Glauc Program Expansion and Successful Execution
Increased Glauconite inventory to 22 net locations; recently drilled the 4-23 Glauc well that was executed ahead of schedule and with costs essentially on budget. Well has been on production for ~2 weeks and early results are encouraging (still in cleanup and not yet stabilized). Infrastructure (sales pipeline and site work) installed to support this and future wells.
Hedging and Cash Protection
Significant hedging in place for 2026: ~37% of gross natural gas production hedged at an average of ~$3.19/Mcf and ~31% of crude oil production hedged at ~USD 63.45/bbl. Management emphasizes continued hedging to protect near-term cash flows.
Strong Shareholder Returns
Paid over $100 million of dividends (~$0.30 per share) since the dividend program began in summer 2022, demonstrating commitment to returning capital to shareholders.
Operational Discipline and Capital Allocation
Management intends to continue allocating capital toward debt reduction and selective drilling on high-return locations; drilling and infrastructure costs reported as in-line with expectations, indicating disciplined execution.
Commercial Development Opportunities (Data Centers / Power)

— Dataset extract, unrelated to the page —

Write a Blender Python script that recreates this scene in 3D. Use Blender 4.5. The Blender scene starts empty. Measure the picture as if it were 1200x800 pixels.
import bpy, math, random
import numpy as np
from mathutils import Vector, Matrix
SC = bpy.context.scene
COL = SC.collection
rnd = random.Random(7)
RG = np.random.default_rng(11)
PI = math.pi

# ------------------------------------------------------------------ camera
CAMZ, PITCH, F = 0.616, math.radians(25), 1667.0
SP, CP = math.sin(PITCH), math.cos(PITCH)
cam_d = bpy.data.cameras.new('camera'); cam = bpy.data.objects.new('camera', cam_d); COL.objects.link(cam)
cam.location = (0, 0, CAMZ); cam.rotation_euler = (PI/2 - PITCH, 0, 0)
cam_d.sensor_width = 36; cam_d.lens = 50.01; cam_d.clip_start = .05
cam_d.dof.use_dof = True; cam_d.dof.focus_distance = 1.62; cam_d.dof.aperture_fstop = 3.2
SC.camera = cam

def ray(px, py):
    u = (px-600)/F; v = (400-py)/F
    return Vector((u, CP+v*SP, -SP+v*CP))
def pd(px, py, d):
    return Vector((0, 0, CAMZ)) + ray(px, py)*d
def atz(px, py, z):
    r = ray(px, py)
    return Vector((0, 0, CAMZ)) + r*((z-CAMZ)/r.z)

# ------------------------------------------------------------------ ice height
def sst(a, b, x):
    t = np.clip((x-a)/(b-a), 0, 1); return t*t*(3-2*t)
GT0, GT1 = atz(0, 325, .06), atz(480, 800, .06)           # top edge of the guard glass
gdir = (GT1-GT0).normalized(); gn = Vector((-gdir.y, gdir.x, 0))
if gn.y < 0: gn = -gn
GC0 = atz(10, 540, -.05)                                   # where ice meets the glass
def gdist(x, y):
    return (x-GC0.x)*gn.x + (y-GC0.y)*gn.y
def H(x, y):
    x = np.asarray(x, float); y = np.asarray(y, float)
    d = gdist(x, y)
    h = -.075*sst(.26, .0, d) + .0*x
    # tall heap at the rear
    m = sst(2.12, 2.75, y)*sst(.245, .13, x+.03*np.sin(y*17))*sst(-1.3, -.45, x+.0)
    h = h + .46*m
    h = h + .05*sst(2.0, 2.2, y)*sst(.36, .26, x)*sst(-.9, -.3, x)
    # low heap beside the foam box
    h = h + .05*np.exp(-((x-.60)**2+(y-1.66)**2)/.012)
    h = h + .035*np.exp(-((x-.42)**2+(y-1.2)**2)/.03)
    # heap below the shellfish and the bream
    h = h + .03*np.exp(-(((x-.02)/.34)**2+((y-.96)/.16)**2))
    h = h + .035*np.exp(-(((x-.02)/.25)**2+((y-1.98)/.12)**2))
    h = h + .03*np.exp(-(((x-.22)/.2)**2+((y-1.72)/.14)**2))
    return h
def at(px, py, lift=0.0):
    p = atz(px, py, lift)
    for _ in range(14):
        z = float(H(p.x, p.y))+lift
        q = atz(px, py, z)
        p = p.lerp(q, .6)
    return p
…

Announced arrangement to supply gas to a data center project in Central Alberta (customer nearing financing); substantial interest from other groups for data centers and power generation on company land, supported by provincial objective to attract ~$100 billion of data center development.
Favorable Market Levers and Oil Price Sensitivity
AECO prices showing recent strengthening. WTI trading around $78–$79/bbl; management notes each $1 increase in WTI approximates $1.4 million of annual cash flow benefit to the company. Company mix is ~80% gas, but oil price moves have a material cash impact.